The default final project for ENG 342 is a series of Pen.io pages of at least 2000 words offering a critical interpretation of a videogame or of some phenomenon central to the social significance of videogames. Outside research and using sources from established scholarly journals and/or books are required.

Consider formal and narrative elements of gameplay as well as the dynamic between them. Remember that form includes rules, interface, graphics, music, and sound effects, while narrative concerns evocative symbolism, cultural assumptions, explicit or implicit ideology, and so on. Beware, too, the game's procedural rhetoric.

Which videogame and/or social phenomenon you examine for this project is up to you. A game as old as Goldeneye for the Nintendo 64 could be just as satisfying as...well, Goldeneye 007: Reloaded. There are plenty of top-notch indie games, too, and a good source for discovering them is Play This Thing.

The bare minimum number of scholarly sources for this project is five. Think of your work as entering the ongoing conversation about videogames, either generally or more specifically in regards to a title, a genre, or a common issue. Scholarly sources are necessary for understanding how that conversation has developed thus far. Your entrance into the conversation will be marked by clarifying or disagreeing with what’s been said before and/or by exposing a critical issue that has so far been overlooked. You may cite your sources in APA, Chicago, or MLA style as long as you are accurate and consistent.

 

Alternative Final Project
As an alternative final project, you are welcome to design your own (small) videogame, using development tools available online like MIT’s Scratch or Inform (if you're interested in interactive fiction). The content and design are up to you, but the game should be a self-aware game that incorporates, reflects upon, and even challenges what we’ve discussed this semester. If you choose to design a game, please run your ideas by me sooner than later. 
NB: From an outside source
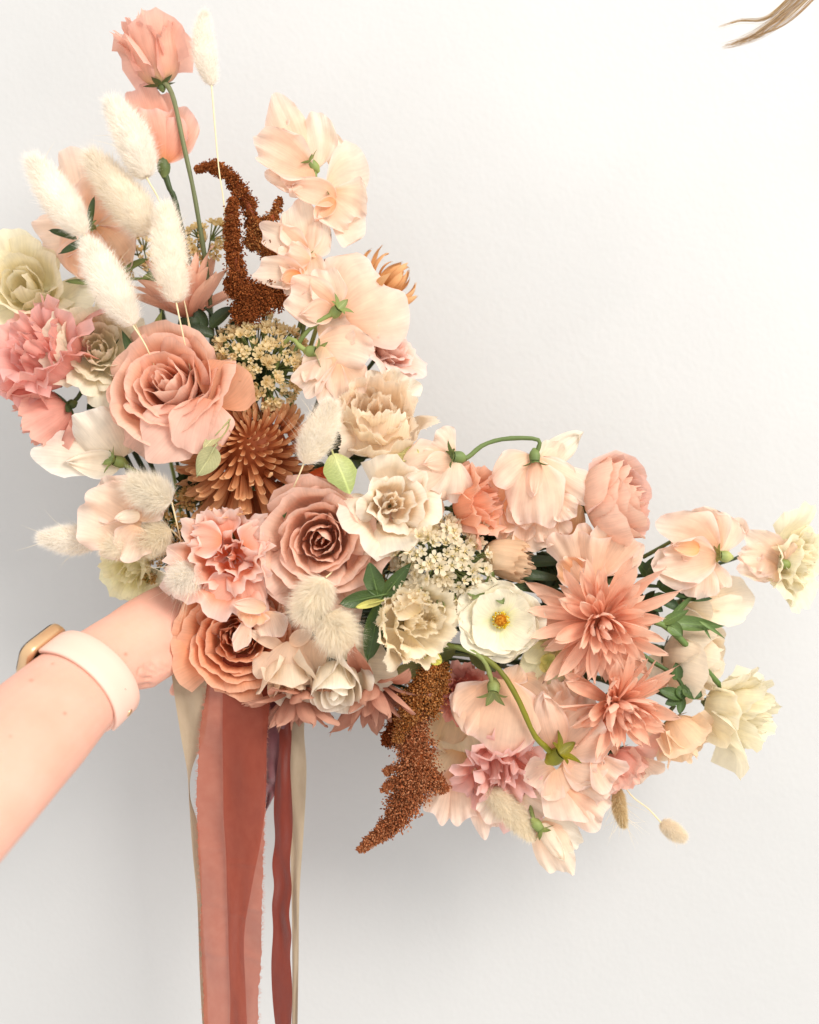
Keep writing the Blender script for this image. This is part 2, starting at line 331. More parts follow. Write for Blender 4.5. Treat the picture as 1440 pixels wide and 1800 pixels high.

If you decide to pursue an alternative final project, you will also write an artist’s statement to introduce your game. This statement will be an essay of at least 1000 words that outlines the goals of your project. In your statement, please consider the following questions:

  • What were you trying to achieve? 
  • What effect or meanings were you after? 
  • What subtextual meanings were you trying to evoke? 
  • Why did the project take the form it did? 
  • What was your decision-making process regarding design? 
  • Why did you do what you did and how do those choices mesh with the themes or goals of your work? 
  • What difficulties and/or epiphanies occurred as you created your project? 
  • What would you do differently next time?

With your game and your statement, I’ll be looking for evidence that you absorbed and thought about many of the issues discussed this semester regarding play, games, ludology, procedurality, and so on.